▶ **OBJECTIVE**
Retype, please, the listing from its opening line through the line that contains "every object built", both included, without the pictures.

▶ **DATA LINES**
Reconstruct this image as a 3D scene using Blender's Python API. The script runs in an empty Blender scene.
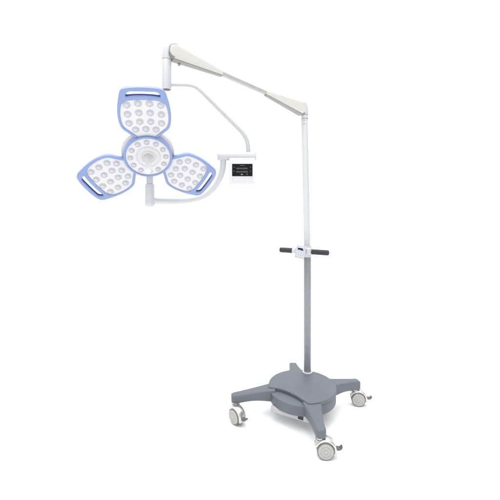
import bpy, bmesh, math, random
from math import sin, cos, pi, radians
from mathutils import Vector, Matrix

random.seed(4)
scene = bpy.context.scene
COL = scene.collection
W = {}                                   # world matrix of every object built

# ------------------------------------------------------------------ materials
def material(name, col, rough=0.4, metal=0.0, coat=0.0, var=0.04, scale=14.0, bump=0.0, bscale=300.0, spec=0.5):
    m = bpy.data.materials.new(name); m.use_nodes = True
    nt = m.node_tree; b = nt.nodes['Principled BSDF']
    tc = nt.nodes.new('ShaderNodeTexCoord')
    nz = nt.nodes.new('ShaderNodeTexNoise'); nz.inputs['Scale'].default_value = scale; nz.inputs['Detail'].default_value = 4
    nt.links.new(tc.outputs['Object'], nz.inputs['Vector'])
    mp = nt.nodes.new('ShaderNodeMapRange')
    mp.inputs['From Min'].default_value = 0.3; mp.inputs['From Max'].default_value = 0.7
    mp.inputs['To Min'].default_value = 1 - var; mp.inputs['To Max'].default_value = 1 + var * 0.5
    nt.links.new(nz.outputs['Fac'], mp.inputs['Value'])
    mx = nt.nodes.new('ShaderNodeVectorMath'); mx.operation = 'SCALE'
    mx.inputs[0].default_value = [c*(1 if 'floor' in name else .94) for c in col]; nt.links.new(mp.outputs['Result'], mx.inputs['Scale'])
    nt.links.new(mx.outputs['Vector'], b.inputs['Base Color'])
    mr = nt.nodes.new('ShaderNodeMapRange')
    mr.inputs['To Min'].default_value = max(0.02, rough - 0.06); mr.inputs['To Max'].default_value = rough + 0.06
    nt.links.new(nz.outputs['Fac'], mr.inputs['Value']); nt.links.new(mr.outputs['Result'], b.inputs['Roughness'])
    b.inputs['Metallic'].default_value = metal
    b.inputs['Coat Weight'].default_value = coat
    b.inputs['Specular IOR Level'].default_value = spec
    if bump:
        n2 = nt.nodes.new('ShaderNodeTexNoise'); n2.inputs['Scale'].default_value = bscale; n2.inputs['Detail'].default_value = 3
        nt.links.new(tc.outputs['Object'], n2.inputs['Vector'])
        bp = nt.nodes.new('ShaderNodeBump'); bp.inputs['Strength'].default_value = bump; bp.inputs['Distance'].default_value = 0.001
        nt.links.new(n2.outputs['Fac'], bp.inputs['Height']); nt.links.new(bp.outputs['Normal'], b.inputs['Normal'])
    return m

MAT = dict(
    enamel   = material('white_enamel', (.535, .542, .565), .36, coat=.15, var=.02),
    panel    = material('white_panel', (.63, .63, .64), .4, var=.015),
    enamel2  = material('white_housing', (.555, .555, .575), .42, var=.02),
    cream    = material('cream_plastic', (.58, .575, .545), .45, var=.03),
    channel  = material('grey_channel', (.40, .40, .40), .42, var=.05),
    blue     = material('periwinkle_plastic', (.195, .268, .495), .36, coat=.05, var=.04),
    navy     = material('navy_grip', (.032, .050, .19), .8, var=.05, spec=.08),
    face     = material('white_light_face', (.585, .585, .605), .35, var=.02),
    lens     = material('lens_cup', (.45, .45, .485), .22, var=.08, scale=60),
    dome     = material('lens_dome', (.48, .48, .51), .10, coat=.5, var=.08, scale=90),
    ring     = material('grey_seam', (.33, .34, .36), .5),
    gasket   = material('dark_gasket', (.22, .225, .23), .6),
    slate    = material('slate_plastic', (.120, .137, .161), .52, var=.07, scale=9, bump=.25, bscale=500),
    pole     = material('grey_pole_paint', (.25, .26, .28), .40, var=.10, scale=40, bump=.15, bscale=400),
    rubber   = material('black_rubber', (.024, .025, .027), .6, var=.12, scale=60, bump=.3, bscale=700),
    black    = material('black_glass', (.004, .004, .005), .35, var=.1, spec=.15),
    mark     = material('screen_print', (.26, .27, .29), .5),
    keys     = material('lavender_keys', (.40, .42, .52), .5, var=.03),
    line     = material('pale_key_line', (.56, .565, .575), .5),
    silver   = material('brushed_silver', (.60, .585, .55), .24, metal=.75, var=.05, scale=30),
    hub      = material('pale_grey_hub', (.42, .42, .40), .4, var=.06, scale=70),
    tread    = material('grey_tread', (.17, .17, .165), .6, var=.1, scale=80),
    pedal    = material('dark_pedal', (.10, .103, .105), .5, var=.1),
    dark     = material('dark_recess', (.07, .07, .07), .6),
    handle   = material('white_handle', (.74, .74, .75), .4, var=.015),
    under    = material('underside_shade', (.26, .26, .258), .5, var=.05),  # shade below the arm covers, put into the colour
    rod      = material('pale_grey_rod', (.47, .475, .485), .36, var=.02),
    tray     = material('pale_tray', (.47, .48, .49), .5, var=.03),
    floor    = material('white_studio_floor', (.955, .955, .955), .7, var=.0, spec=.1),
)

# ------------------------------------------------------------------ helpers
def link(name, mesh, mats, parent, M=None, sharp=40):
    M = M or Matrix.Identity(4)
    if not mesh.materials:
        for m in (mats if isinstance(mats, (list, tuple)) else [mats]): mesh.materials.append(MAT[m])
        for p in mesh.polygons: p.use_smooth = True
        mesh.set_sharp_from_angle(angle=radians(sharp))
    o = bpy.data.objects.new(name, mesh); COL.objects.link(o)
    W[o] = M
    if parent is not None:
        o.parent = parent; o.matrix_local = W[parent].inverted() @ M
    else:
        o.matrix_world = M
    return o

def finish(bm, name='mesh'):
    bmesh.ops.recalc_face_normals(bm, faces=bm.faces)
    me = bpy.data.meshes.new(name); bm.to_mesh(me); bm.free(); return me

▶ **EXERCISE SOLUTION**
Reconstruct this image as a 3D scene using Blender's Python API. The script runs in an empty Blender scene.
import bpy, bmesh, math, random
from math import sin, cos, pi, radians
from mathutils import Vector, Matrix

random.seed(4)
scene = bpy.context.scene
COL = scene.collection
W = {}                                   # world matrix of every object built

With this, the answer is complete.